Problem to solve =
Repeat exactly, please, the lines that begin at the start of the listing and end at the line holding "COL = SC.collection".

BEGIN Available data

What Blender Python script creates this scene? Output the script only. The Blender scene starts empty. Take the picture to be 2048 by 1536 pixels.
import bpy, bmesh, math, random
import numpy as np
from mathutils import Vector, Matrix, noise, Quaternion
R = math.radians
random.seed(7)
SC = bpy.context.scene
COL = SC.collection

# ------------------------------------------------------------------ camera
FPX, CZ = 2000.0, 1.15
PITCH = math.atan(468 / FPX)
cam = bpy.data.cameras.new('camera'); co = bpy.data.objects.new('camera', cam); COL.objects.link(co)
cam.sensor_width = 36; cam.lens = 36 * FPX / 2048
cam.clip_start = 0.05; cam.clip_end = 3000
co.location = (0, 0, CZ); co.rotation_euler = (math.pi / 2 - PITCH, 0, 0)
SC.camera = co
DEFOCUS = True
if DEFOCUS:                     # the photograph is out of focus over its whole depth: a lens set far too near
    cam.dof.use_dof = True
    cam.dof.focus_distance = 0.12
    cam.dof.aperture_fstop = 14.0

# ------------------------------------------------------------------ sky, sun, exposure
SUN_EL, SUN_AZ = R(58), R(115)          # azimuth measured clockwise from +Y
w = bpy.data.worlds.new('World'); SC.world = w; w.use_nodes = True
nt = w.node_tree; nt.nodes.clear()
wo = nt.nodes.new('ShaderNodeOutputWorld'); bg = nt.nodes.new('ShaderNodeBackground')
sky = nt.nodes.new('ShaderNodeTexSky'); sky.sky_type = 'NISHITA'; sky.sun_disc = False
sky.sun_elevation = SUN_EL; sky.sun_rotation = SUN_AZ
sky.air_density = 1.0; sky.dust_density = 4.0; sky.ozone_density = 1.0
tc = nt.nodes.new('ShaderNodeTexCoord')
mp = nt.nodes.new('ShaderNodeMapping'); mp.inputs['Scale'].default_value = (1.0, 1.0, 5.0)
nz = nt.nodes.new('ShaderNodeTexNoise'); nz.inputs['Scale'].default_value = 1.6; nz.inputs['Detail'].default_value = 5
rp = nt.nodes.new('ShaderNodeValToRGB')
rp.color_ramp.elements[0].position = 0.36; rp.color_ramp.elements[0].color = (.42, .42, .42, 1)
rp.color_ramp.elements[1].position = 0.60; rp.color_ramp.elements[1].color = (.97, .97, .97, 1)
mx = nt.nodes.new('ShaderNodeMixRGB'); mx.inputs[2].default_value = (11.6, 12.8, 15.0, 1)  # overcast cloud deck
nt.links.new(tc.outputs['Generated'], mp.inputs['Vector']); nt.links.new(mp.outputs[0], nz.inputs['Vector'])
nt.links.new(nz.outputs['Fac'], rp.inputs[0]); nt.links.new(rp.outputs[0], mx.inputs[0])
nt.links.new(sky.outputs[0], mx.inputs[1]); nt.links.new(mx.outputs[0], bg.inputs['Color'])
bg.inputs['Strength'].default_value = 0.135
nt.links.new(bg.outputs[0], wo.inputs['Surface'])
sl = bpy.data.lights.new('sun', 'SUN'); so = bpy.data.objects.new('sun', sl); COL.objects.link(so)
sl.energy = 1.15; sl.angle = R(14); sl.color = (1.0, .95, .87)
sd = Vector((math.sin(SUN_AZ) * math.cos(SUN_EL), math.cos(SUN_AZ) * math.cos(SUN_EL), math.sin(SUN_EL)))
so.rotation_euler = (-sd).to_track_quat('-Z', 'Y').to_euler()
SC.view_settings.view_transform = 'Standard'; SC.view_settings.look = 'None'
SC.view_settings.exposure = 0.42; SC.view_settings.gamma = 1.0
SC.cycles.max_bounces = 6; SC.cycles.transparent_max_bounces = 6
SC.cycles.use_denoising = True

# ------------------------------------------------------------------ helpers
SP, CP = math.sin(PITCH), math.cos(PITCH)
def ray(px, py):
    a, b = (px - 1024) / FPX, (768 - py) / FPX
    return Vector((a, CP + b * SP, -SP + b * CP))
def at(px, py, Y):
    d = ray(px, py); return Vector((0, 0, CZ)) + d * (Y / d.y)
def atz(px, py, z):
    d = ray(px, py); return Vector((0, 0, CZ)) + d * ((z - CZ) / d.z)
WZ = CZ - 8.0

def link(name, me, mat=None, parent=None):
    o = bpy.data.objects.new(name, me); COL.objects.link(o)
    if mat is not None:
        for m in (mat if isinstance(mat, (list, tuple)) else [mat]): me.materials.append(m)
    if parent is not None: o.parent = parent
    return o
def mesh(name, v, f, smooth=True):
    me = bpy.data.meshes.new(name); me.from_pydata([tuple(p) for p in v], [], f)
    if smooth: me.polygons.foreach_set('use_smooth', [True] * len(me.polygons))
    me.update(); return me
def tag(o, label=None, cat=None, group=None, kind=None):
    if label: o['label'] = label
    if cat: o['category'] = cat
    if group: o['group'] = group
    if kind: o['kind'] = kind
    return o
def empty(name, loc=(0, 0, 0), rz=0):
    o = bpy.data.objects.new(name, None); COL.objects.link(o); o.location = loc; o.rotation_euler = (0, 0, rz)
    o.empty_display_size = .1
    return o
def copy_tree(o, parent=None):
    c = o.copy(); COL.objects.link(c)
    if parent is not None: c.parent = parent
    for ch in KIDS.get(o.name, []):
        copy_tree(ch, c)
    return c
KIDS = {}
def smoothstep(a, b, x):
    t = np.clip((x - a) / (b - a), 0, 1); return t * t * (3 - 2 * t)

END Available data

Exercise output =
What Blender Python script creates this scene? Output the script only. The Blender scene starts empty. Take the picture to be 2048 by 1536 pixels.
import bpy, bmesh, math, random
import numpy as np
from mathutils import Vector, Matrix, noise, Quaternion
R = math.radians
random.seed(7)
SC = bpy.context.scene
COL = SC.collection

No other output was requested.